■ Objective: Below is a listing; reproduce each line of it exactly.

■ Source excerpt:
☆ ☆ ☆ ☆ ☆ ☆ ☆
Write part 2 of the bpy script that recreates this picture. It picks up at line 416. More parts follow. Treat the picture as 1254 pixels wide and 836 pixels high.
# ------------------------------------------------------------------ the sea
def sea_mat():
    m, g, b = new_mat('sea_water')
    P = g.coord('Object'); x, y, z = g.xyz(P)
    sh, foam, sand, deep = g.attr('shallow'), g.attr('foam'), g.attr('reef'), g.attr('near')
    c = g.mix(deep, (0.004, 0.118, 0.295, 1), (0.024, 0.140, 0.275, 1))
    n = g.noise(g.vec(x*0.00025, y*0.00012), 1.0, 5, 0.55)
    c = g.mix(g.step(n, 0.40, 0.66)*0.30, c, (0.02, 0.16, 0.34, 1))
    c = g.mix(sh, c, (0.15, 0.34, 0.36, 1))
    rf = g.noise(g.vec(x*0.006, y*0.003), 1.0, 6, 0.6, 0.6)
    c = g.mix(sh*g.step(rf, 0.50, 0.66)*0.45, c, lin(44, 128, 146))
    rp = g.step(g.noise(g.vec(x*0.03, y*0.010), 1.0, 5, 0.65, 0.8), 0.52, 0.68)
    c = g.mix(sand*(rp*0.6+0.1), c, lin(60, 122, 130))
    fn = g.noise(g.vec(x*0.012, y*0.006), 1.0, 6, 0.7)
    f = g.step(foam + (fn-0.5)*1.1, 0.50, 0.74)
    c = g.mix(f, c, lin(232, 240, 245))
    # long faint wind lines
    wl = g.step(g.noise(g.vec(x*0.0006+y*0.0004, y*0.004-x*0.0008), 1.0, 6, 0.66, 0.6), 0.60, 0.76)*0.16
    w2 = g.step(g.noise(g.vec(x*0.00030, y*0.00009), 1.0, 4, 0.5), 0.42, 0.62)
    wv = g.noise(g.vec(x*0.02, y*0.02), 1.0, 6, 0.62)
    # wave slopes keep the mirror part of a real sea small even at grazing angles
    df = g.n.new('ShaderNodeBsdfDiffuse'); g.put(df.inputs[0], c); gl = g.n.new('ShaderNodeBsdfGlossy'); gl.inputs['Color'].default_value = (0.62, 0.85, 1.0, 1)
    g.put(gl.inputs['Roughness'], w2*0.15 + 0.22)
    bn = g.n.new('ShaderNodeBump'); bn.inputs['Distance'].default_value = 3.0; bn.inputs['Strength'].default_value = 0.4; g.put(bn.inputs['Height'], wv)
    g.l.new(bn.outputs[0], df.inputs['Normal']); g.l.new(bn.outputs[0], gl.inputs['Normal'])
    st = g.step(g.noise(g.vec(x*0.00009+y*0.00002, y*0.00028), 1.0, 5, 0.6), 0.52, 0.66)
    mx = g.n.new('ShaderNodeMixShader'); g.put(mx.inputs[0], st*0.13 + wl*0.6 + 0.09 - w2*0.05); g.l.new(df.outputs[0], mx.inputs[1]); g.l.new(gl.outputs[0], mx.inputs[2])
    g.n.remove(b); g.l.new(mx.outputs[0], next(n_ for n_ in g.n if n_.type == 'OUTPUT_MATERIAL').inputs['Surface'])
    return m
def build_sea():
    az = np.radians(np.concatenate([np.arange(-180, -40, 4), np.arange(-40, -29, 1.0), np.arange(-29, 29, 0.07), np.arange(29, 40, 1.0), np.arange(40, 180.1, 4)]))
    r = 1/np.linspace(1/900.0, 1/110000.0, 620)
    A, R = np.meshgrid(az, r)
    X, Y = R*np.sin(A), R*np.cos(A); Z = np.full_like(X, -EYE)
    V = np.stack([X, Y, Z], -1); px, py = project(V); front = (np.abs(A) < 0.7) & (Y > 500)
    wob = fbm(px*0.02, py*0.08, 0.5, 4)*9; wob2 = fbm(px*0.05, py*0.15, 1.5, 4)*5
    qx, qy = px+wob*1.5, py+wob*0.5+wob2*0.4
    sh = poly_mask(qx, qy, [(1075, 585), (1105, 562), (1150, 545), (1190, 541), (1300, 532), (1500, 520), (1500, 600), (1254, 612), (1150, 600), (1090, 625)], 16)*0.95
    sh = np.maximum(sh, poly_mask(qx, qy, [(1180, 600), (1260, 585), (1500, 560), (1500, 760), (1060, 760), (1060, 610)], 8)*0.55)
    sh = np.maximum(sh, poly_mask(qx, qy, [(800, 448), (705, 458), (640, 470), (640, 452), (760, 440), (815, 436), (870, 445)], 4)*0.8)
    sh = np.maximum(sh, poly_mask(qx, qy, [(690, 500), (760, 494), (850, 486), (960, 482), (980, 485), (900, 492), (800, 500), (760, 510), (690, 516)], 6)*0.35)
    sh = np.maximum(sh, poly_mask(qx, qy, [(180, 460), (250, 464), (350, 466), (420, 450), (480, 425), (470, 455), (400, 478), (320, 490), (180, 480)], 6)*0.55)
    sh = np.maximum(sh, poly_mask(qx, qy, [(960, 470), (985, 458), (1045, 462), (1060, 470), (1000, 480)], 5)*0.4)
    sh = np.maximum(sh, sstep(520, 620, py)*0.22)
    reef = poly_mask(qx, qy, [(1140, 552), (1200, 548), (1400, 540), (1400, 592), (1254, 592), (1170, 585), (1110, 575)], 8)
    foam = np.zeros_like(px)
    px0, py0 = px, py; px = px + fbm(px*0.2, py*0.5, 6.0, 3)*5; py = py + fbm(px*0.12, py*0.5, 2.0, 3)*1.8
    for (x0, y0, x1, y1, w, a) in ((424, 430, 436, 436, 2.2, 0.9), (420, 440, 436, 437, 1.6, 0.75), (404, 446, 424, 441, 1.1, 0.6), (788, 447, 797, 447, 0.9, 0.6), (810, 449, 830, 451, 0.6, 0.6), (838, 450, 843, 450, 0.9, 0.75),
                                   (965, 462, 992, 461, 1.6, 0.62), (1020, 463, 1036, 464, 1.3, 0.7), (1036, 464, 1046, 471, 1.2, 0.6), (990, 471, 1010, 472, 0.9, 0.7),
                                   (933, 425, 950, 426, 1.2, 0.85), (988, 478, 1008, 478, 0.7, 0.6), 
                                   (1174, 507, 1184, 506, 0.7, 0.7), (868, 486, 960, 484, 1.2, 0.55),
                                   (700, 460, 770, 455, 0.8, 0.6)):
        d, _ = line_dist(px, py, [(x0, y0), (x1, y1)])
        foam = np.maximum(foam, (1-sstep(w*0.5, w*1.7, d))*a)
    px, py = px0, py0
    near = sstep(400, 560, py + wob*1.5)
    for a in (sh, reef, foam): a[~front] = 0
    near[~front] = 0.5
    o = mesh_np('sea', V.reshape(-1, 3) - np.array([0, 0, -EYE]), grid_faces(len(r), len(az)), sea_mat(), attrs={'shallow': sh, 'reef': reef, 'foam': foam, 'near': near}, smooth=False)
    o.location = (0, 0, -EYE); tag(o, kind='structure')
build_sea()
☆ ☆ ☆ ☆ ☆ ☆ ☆
■ Solution:
Write part 2 of the bpy script that recreates this picture. It picks up at line 416. More parts follow. Treat the picture as 1254 pixels wide and 836 pixels high.
# ------------------------------------------------------------------ the sea
def sea_mat():
    m, g, b = new_mat('sea_water')
    P = g.coord('Object'); x, y, z = g.xyz(P)
    sh, foam, sand, deep = g.attr('shallow'), g.attr('foam'), g.attr('reef'), g.attr('near')
    c = g.mix(deep, (0.004, 0.118, 0.295, 1), (0.024, 0.140, 0.275, 1))
    n = g.noise(g.vec(x*0.00025, y*0.00012), 1.0, 5, 0.55)
    c = g.mix(g.step(n, 0.40, 0.66)*0.30, c, (0.02, 0.16, 0.34, 1))
    c = g.mix(sh, c, (0.15, 0.34, 0.36, 1))
    rf = g.noise(g.vec(x*0.006, y*0.003), 1.0, 6, 0.6, 0.6)
    c = g.mix(sh*g.step(rf, 0.50, 0.66)*0.45, c, lin(44, 128, 146))
    rp = g.step(g.noise(g.vec(x*0.03, y*0.010), 1.0, 5, 0.65, 0.8), 0.52, 0.68)
    c = g.mix(sand*(rp*0.6+0.1), c, lin(60, 122, 130))
    fn = g.noise(g.vec(x*0.012, y*0.006), 1.0, 6, 0.7)
    f = g.step(foam + (fn-0.5)*1.1, 0.50, 0.74)
    c = g.mix(f, c, lin(232, 240, 245))
    # long faint wind lines
    wl = g.step(g.noise(g.vec(x*0.0006+y*0.0004, y*0.004-x*0.0008), 1.0, 6, 0.66, 0.6), 0.60, 0.76)*0.16
    w2 = g.step(g.noise(g.vec(x*0.00030, y*0.00009), 1.0, 4, 0.5), 0.42, 0.62)
    wv = g.noise(g.vec(x*0.02, y*0.02), 1.0, 6, 0.62)
    # wave slopes keep the mirror part of a real sea small even at grazing angles
    df = g.n.new('ShaderNodeBsdfDiffuse'); g.put(df.inputs[0], c); gl = g.n.new('ShaderNodeBsdfGlossy'); gl.inputs['Color'].default_value = (0.62, 0.85, 1.0, 1)
    g.put(gl.inputs['Roughness'], w2*0.15 + 0.22)
    bn = g.n.new('ShaderNodeBump'); bn.inputs['Distance'].default_value = 3.0; bn.inputs['Strength'].default_value = 0.4; g.put(bn.inputs['Height'], wv)
    g.l.new(bn.outputs[0], df.inputs['Normal']); g.l.new(bn.outputs[0], gl.inputs['Normal'])
    st = g.step(g.noise(g.vec(x*0.00009+y*0.00002, y*0.00028), 1.0, 5, 0.6), 0.52, 0.66)
    mx = g.n.new('ShaderNodeMixShader'); g.put(mx.inputs[0], st*0.13 + wl*0.6 + 0.09 - w2*0.05); g.l.new(df.outputs[0], mx.inputs[1]); g.l.new(gl.outputs[0], mx.inputs[2])
    g.n.remove(b); g.l.new(mx.outputs[0], next(n_ for n_ in g.n if n_.type == 'OUTPUT_MATERIAL').inputs['Surface'])
    return m
def build_sea():
    az = np.radians(np.concatenate([np.arange(-180, -40, 4), np.arange(-40, -29, 1.0), np.arange(-29, 29, 0.07), np.arange(29, 40, 1.0), np.arange(40, 180.1, 4)]))
    r = 1/np.linspace(1/900.0, 1/110000.0, 620)
    A, R = np.meshgrid(az, r)
    X, Y = R*np.sin(A), R*np.cos(A); Z = np.full_like(X, -EYE)
    V = np.stack([X, Y, Z], -1); px, py = project(V); front = (np.abs(A) < 0.7) & (Y > 500)
    wob = fbm(px*0.02, py*0.08, 0.5, 4)*9; wob2 = fbm(px*0.05, py*0.15, 1.5, 4)*5
    qx, qy = px+wob*1.5, py+wob*0.5+wob2*0.4
    sh = poly_mask(qx, qy, [(1075, 585), (1105, 562), (1150, 545), (1190, 541), (1300, 532), (1500, 520), (1500, 600), (1254, 612), (1150, 600), (1090, 625)], 16)*0.95
    sh = np.maximum(sh, poly_mask(qx, qy, [(1180, 600), (1260, 585), (1500, 560), (1500, 760), (1060, 760), (1060, 610)], 8)*0.55)
    sh = np.maximum(sh, poly_mask(qx, qy, [(800, 448), (705, 458), (640, 470), (640, 452), (760, 440), (815, 436), (870, 445)], 4)*0.8)
    sh = np.maximum(sh, poly_mask(qx, qy, [(690, 500), (760, 494), (850, 486), (960, 482), (980, 485), (900, 492), (800, 500), (760, 510), (690, 516)], 6)*0.35)
    sh = np.maximum(sh, poly_mask(qx, qy, [(180, 460), (250, 464), (350, 466), (420, 450), (480, 425), (470, 455), (400, 478), (320, 490), (180, 480)], 6)*0.55)
    sh = np.maximum(sh, poly_mask(qx, qy, [(960, 470), (985, 458), (1045, 462), (1060, 470), (1000, 480)], 5)*0.4)
    sh = np.maximum(sh, sstep(520, 620, py)*0.22)
    reef = poly_mask(qx, qy, [(1140, 552), (1200, 548), (1400, 540), (1400, 592), (1254, 592), (1170, 585), (1110, 575)], 8)
    foam = np.zeros_like(px)
    px0, py0 = px, py; px = px + fbm(px*0.2, py*0.5, 6.0, 3)*5; py = py + fbm(px*0.12, py*0.5, 2.0, 3)*1.8
    for (x0, y0, x1, y1, w, a) in ((424, 430, 436, 436, 2.2, 0.9), (420, 440, 436, 437, 1.6, 0.75), (404, 446, 424, 441, 1.1, 0.6), (788, 447, 797, 447, 0.9, 0.6), (810, 449, 830, 451, 0.6, 0.6), (838, 450, 843, 450, 0.9, 0.75),
                                   (965, 462, 992, 461, 1.6, 0.62), (1020, 463, 1036, 464, 1.3, 0.7), (1036, 464, 1046, 471, 1.2, 0.6), (990, 471, 1010, 472, 0.9, 0.7),
                                   (933, 425, 950, 426, 1.2, 0.85), (988, 478, 1008, 478, 0.7, 0.6), 
                                   (1174, 507, 1184, 506, 0.7, 0.7), (868, 486, 960, 484, 1.2, 0.55),
                                   (700, 460, 770, 455, 0.8, 0.6)):
        d, _ = line_dist(px, py, [(x0, y0), (x1, y1)])
        foam = np.maximum(foam, (1-sstep(w*0.5, w*1.7, d))*a)
    px, py = px0, py0
    near = sstep(400, 560, py + wob*1.5)
    for a in (sh, reef, foam): a[~front] = 0
    near[~front] = 0.5
    o = mesh_np('sea', V.reshape(-1, 3) - np.array([0, 0, -EYE]), grid_faces(len(r), len(az)), sea_mat(), attrs={'shallow': sh, 'reef': reef, 'foam': foam, 'near': near}, smooth=False)
    o.location = (0, 0, -EYE); tag(o, kind='structure')
build_sea()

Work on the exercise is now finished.